The arm is even more tan...ugh, I am not getting that tan again, but you can see the contrast.

For such a lightweight product, it really covers up a bit of imperfection.
It is not a glowy foundation like Lunasol Water Cream Foundation. It is quite a matte one.

That makes it a more suitable foundation for the oily and combination skintypes.

For me, a notorious shiny t-zone-y person during warmer seasons, I had about 3 hours of longer matte-ness compared to a non-oil controlling foundation (even with Jurlique Rose powder, which is not that great agaisnt the oilies, afteral). Quite reasonable, I believe.

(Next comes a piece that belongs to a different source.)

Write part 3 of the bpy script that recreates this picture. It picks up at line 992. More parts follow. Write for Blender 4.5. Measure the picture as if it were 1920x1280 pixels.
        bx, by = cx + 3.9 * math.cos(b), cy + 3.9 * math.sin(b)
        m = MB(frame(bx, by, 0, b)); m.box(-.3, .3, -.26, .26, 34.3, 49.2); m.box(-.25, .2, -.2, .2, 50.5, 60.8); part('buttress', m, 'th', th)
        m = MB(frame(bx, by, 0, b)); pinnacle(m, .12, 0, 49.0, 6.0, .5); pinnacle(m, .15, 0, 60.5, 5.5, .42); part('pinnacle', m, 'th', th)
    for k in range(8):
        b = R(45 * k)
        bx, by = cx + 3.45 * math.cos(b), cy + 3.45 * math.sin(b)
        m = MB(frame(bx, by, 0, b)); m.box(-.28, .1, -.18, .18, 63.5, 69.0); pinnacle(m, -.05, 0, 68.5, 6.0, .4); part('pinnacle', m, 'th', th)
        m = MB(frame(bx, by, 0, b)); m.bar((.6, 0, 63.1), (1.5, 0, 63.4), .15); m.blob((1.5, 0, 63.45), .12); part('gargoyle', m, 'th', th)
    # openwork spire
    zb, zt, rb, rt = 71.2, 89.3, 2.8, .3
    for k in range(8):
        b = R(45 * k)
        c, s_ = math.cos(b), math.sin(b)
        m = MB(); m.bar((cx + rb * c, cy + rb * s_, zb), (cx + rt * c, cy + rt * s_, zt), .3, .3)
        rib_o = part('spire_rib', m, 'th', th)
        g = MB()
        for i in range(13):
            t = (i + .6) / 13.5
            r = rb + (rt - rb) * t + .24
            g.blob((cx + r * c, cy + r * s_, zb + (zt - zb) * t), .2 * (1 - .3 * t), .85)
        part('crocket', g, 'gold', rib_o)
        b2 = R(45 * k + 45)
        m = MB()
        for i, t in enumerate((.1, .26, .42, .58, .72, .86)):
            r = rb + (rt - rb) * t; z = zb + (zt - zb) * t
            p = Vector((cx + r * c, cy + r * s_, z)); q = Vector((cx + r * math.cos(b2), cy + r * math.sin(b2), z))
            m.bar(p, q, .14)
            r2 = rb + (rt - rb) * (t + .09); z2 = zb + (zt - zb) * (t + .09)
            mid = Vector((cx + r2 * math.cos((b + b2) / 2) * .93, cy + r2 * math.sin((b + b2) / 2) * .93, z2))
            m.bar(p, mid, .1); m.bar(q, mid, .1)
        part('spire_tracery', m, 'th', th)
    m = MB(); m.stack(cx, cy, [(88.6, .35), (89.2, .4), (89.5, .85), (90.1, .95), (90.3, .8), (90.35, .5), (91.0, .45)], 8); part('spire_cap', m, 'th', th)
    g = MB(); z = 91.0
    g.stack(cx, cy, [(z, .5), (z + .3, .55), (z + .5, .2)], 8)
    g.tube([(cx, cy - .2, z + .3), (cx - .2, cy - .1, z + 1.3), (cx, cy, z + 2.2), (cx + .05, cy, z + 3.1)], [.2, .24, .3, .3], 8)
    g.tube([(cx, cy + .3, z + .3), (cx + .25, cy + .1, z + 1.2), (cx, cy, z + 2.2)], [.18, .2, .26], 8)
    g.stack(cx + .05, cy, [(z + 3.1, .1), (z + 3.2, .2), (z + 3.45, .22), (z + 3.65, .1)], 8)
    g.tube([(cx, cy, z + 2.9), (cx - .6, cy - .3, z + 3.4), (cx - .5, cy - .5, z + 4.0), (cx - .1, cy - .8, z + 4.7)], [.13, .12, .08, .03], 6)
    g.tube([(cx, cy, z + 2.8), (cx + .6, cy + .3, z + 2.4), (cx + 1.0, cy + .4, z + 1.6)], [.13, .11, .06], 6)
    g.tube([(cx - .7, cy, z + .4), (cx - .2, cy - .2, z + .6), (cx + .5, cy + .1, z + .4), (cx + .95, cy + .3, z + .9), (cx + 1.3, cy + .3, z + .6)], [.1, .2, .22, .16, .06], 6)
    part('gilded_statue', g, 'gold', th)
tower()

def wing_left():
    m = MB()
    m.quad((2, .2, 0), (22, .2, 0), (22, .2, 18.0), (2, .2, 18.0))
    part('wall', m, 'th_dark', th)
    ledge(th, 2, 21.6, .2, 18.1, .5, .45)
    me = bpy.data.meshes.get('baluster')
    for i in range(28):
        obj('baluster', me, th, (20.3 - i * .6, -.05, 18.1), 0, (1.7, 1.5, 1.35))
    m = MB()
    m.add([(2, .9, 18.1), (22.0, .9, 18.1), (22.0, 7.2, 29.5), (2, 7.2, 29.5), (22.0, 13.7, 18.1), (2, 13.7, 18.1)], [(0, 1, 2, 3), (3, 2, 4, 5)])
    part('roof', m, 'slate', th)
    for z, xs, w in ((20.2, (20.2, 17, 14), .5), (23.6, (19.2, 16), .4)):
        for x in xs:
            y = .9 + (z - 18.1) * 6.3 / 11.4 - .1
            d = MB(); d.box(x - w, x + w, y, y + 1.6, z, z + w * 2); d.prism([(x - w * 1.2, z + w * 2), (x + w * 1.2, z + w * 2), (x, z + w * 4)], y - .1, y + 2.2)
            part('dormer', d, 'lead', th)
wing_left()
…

Scent: none! Always a plus for the scent-sensitive and less-tolerant skintypes.

Summing up:

The positives:

* Colour range goes up to mid-tone or NC 30/35.
* Scent-free
* Mineral foundation
* Little bit covers quite some area
* fluid texture (might be a negative to some people...I'm quite neutral about it, but in the summer month I love a lighter texture)
* slight yellow undertone covers little bit of redness (also a negative if you are really cooltoned)
* Mattifying
* portable little bottle in not-easy-to break plastic
* mid-range price
* No personal breakouts and skin reacted tolerant

The negatives:

* Perhaps too matte for some people, which brings me to the next:
* not really moisturizing
* limited colour range, and not really suitable for cool toned skins
* not a real luxury level with the packaging that you will get with, e.g. Jill Stuart or Lunasol Water Cream    Jar
* Difficult to track down the totality of ingredients in English.

I bought it over (here) at adambeauty for $19.

3 comments:

Bijin Blair said...

Thanks so much for the through review, been looking forward to it! Now.. I have to decide on a shade to get =[

Jamilla Camel said...

Hi Birkie! Thanks for this review! Jamal now works for a Japanese company, so I've been investigating Japanese foundations to add to the shopping list!

Jessica-Marie said...

I love your blog ! Will the foundation work for oily skin?